Reproduce the listing below exactly, beginning with its first line and ending with the line that holds "return Vector((p.x, p.y, p.z + EYE))"; pictures are not part of the copy.

──────── Given material ────────

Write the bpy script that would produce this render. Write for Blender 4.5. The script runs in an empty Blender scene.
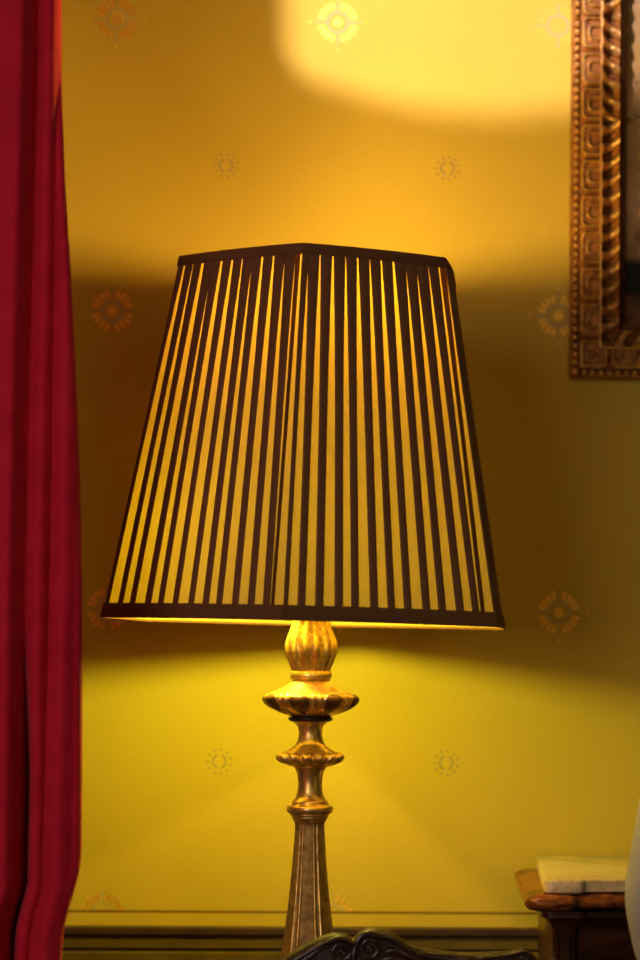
import bpy, bmesh, math, random
from mathutils import Vector, Matrix, noise as mnoise
random.seed(7)
S = bpy.context.scene
C = S.collection
PI = math.pi
R = math.radians
sin, cos = math.sin, math.cos

# ------------------------------------------------------------------ camera
EYE = 1.10                      # height of the eye above the floor
WY = 2.85                       # the papered wall
F_PX = 2267.0                   # 85 mm on a 36 mm tall frame, 960 px
YAW, PIT, ROL = 0.02585, R(5.0), 0.007443


def cam_axes():
    cy, sy, cp, sp = cos(YAW), sin(YAW), cos(PIT), sin(PIT)
    f = Vector((sy * cp, cy * cp, sp))
    r = Vector((cy, -sy, 0))
    u = r.cross(f)
    c, s = cos(ROL), sin(ROL)
    return f, c * r + s * u, -s * r + c * u


FW, RT, UP = cam_axes()


def at(u, v, Y):
    d = FW + RT * ((u - 320) / F_PX) - UP * ((v - 480) / F_PX)
    p = d * (Y / d.y)
    return Vector((p.x, p.y, p.z + EYE))


cd = bpy.data.cameras.new('camera')
cam = bpy.data.objects.new('camera', cd)
C.objects.link(cam)
m = Matrix((RT, UP, -FW)).transposed().to_4x4()
m.translation = Vector((0, 0, EYE))
cam.matrix_world = m
cd.sensor_fit = 'VERTICAL'
cd.sensor_height = 36
cd.sensor_width = 24
cd.lens = 36 * F_PX / 960
cd.clip_start = 0.05
cd.dof.use_dof = True
cd.dof.focus_distance = 2.42
cd.dof.aperture_fstop = 4.0
S.camera = cam


# ------------------------------------------------------------------ object helpers
def tag(o, label=None, cat=None, group=None, kind=None):
    if label: o['label'] = label
    if cat: o['category'] = cat
    if group: o['group'] = group
    if kind: o['kind'] = kind
    return o


def empty(name, loc):
    o = bpy.data.objects.new(name, None)
    o.empty_display_size = .05
    o.location = loc
    C.objects.link(o)
    return o


def obj(name, bm, mats, parent=None, smooth=True, angle=None):
    """bm is in world coordinates; parents are unrotated, unscaled."""
    me = bpy.data.meshes.new(name)
    bmesh.ops.recalc_face_normals(bm, faces=bm.faces)
    bm.to_mesh(me)
    bm.free()
    for mt in (mats if isinstance(mats, (list, tuple)) else [mats]):
        me.materials.append(mt)
    if smooth:
        me.polygons.foreach_set('use_smooth', [True] * len(me.polygons))
        if angle is not None:
            me.set_sharp_from_angle(angle=R(angle))
    o = bpy.data.objects.new(name, me)
    C.objects.link(o)
    if parent is not None:
        o.parent = parent
        w = Vector((0, 0, 0))
        p = parent
        while p is not None:
            w += p.location
            p = p.parent
        me.transform(Matrix.Translation(-w))
    return o


def box(bm, a, b, bev=0.0, seg=2):
    x0, y0, z0 = a
    x1, y1, z1 = b
    r = bmesh.ops.create_cube(bm, size=1)
    vs = r['verts']
    for v in vs:
        v.co = Vector(((x0 + x1) / 2 + v.co.x * (x1 - x0), (y0 + y1) / 2 + v.co.y * (y1 - y0),
                       (z0 + z1) / 2 + v.co.z * (z1 - z0)))
    if bev > 0:
        es = list({e for v in vs for e in v.link_edges})
        bmesh.ops.bevel(bm, geom=es, offset=bev, segments=seg, affect='EDGES', profile=.5)


def lathe(bm, prof, cx, cy, n=96, mod=None, matf=None, close=True):
    """prof: (r, z) list. mod(theta, k, r, z) -> (r, z)."""
    rings = []
    for k, (r, z) in enumerate(prof):
        ring = []
        for i in range(n):
            t = 2 * PI * i / n
            rr, zz = mod(t, k, r, z) if mod else (r, z)
            ring.append(bm.verts.new((cx + rr * sin(t), cy - rr * cos(t), zz)))   # t = 0 faces the room
        rings.append(ring)
    for k in range(len(rings) - 1):
        for i in range(n):
            j = (i + 1) % n
            fc = bm.faces.new((rings[k][i], rings[k][j], rings[k + 1][j], rings[k + 1][i]))
            if matf:
                fc.material_index = matf(2 * PI * (i + .5) / n, k)
    if close:
        for ring in (rings[0], rings[-1]):
            bm.faces.new(ring)


def spline(pts, n=6):
    """Catmull-Rom through 2-D or 3-D points."""
    P = [Vector(p) for p in pts]
    out = []
    for i in range(len(P) - 1):
        p0 = P[i - 1] if i else P[i] * 2 - P[i + 1]
        p1, p2 = P[i], P[i + 1]
        p3 = P[i + 2] if i + 2 < len(P) else P[i + 1] * 2 - P[i]
        for k in range(n):
            t = k / n
            out.append(.5 * ((2 * p1) + (p2 - p0) * t + (2 * p0 - 5 * p1 + 4 * p2 - p3) * t * t
                             + (3 * p1 - p0 - 3 * p2 + p3) * t ** 3))
    out.append(P[-1])
    return out


def tube(bm, pts, rad, n=10):
    """rad: a number or a function of 0..1 along the path."""
    rings = []
    L = len(pts)
    for i, p in enumerate(pts):
        d = (pts[min(i + 1, L - 1)] - pts[max(i - 1, 0)]).normalized()
        a = Vector((0, 1, 0)) if abs(d.y) < .9 else Vector((1, 0, 0))
        s = d.cross(a).normalized()
        w = s.cross(d).normalized()
        r = rad(i / (L - 1)) if callable(rad) else rad
        rings.append([bm.verts.new(p + r * (cos(2 * PI * k / n) * s + sin(2 * PI * k / n) * w)) for k in range(n)])
    for i in range(L - 1):
        for k in range(n):
            j = (k + 1) % n
            bm.faces.new((rings[i][k], rings[i][j], rings[i + 1][j], rings[i + 1][k]))
    bm.faces.new(rings[0])
    bm.faces.new(rings[-1])


def prism(bm, plan, z0, z1, inset_fn=None, levels=None):
    """A plan polygon (x, y) raised through levels [(offset, z)]; offset moves the outline outwards."""
    lv = levels or [(0, z0), (0, z1)]
    n = len(plan)
    rings = []
    A = sum(plan[i][0] * plan[(i + 1) % n][1] - plan[(i + 1) % n][0] * plan[i][1] for i in range(n))
    sg = 1 if A > 0 else -1
    for off, z in lv:
        ring = []
        for i in range(n):
            p0, p, p1 = Vector(plan[i - 1]), Vector(plan[i]), Vector(plan[(i + 1) % n])
            d0, d1 = (p - p0).normalized(), (p1 - p).normalized()
            n0, n1 = Vector((d0.y, -d0.x)) * sg, Vector((d1.y, -d1.x)) * sg
            b = (n0 + n1)
            b = b / max(.35, (1 + n0.dot(n1)))
            q = p + b * off
            ring.append(bm.verts.new((q.x, q.y, z)))
        rings.append(ring)
    for k in range(len(rings) - 1):
        for i in range(n):
            j = (i + 1) % n
            bm.faces.new((rings[k][i], rings[k][j], rings[k + 1][j], rings[k + 1][i]))
    bm.faces.new(rings[0])
    bm.faces.new(rings[-1])


# ------------------------------------------------------------------ material helpers
class NT:
    def __init__(self, name):
        self.m = bpy.data.materials.new(name)
        self.m.use_nodes = True
        self.t = self.m.node_tree
        self.t.nodes.clear()
        self.out = self.t.nodes.new('ShaderNodeOutputMaterial')

    def n(self, typ, **kw):
        nd = self.t.nodes.new(typ)
        for k, v in kw.items():
            setattr(nd, k, v)
        return nd

    def put(self, sock, v):
        if isinstance(v, bpy.types.NodeSocket):
            self.t.links.new(v, sock)
        elif v is not None:
            if hasattr(sock.default_value, '__len__'):
                v = tuple(v)
                if len(sock.default_value) == 4 and len(v) == 3: v = v + (1,)
            sock.default_value = v

    def math(self, op, a, b=None, c=None, clamp=False):
        nd = self.n('ShaderNodeMath', operation=op, use_clamp=clamp)
        self.put(nd.inputs[0], a)
        if b is not None: self.put(nd.inputs[1], b)
        if c is not None: self.put(nd.inputs[2], c)
        return nd.outputs[0]

    def step(self, x, a, b):
        """smooth 0 -> 1 while x goes a -> b (a may exceed b)"""
        nd = self.n('ShaderNodeMapRange', interpolation_type='SMOOTHSTEP')
        if a < b:
            lo, hi, t0, t1 = a, b, 0., 1.
        else:
            lo, hi, t0, t1 = b, a, 1., 0.
        self.put(nd.inputs[0], x)
        for i, v in zip((1, 2, 3, 4), (lo, hi, t0, t1)): nd.inputs[i].default_value = v
        return nd.outputs[0]

    def mix(self, f, a, b):
        nd = self.n('ShaderNodeMix', data_type='RGBA')
        self.put(nd.inputs[0], f)
        self.put(nd.inputs[6], a)
        self.put(nd.inputs[7], b)
        return nd.outputs[2]

    def coord(self, which='Object'):
        return self.n('ShaderNodeTexCoord').outputs[which]

    def mapping(self, vec, scale=(1, 1, 1), rot=(0, 0, 0)):
        nd = self.n('ShaderNodeMapping')
        self.put(nd.inputs[0], vec)
        nd.inputs['Scale'].default_value = scale
        nd.inputs['Rotation'].default_value = rot
        return nd.outputs[0]

    def noise(self, vec, scale, detail=3, rough=.5, dist=0.):
        nd = self.n('ShaderNodeTexNoise')
        self.put(nd.inputs['Vector'], vec)
        nd.inputs['Scale'].default_value = scale
        nd.inputs['Detail'].default_value = detail
        nd.inputs['Roughness'].default_value = rough
        nd.inputs['Distortion'].default_value = dist
        return nd.outputs[0]

    def bump(self, h, strength=.2, dist=.002):
        nd = self.n('ShaderNodeBump')
        nd.inputs['Strength'].default_value = strength
        nd.inputs['Distance'].default_value = dist
        self.put(nd.inputs['Height'], h)
        return nd.outputs[0]

    def bsdf(self, color, rough=.5, metal=0., normal=None, spec=.5, **kw):
        nd = self.n('ShaderNodeBsdfPrincipled')
        self.put(nd.inputs['Base Color'], color)
        self.put(nd.inputs['Roughness'], rough)
        self.put(nd.inputs['Metallic'], metal)
        self.put(nd.inputs['Specular IOR Level'], spec)
        if normal is not None: self.put(nd.inputs['Normal'], normal)
        for k, v in kw.items():
            self.put(nd.inputs[k.replace('_', ' ')], v)
        return nd.outputs[0]

    def done(self, sh):
        self.t.links.new(sh, self.out.inputs['Surface'])
        return self.m


def simple(name, color, rough=.5, metal=0., var=.0, scale=40, bump=0., spec=.5, **kw):
    k = NT(name)
    vec = k.coord()
    c = color
    nz = k.noise(vec, scale, 4)
    if var:
        c = k.mix(k.step(nz, .3, .7), tuple(x * (1 - var) for x in color), tuple(min(1, x * (1 + var)) for x in color))
    nm = k.bump(nz, bump, .002) if bump else None
    return k.done(k.bsdf(c, rough, metal, nm, spec, **kw))


# ------------------------------------------------------------------ wallpaper
OX, OZ, SX, SZ = 0.09233, 0.08463 + EYE, 2 * 0.141754, 2 * 0.188890
LINE_Z = at(300, 912.3, WY).z
PX = WY / F_PX                                  # a photo pixel on the wall, in metres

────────

• **Result of the task**:
Write the bpy script that would produce this render. Write for Blender 4.5. The script runs in an empty Blender scene.
import bpy, bmesh, math, random
from mathutils import Vector, Matrix, noise as mnoise
random.seed(7)
S = bpy.context.scene
C = S.collection
PI = math.pi
R = math.radians
sin, cos = math.sin, math.cos

# ------------------------------------------------------------------ camera
EYE = 1.10                      # height of the eye above the floor
WY = 2.85                       # the papered wall
F_PX = 2267.0                   # 85 mm on a 36 mm tall frame, 960 px
YAW, PIT, ROL = 0.02585, R(5.0), 0.007443


def cam_axes():
    cy, sy, cp, sp = cos(YAW), sin(YAW), cos(PIT), sin(PIT)
    f = Vector((sy * cp, cy * cp, sp))
    r = Vector((cy, -sy, 0))
    u = r.cross(f)
    c, s = cos(ROL), sin(ROL)
    return f, c * r + s * u, -s * r + c * u


FW, RT, UP = cam_axes()


def at(u, v, Y):
    d = FW + RT * ((u - 320) / F_PX) - UP * ((v - 480) / F_PX)
    p = d * (Y / d.y)
    return Vector((p.x, p.y, p.z + EYE))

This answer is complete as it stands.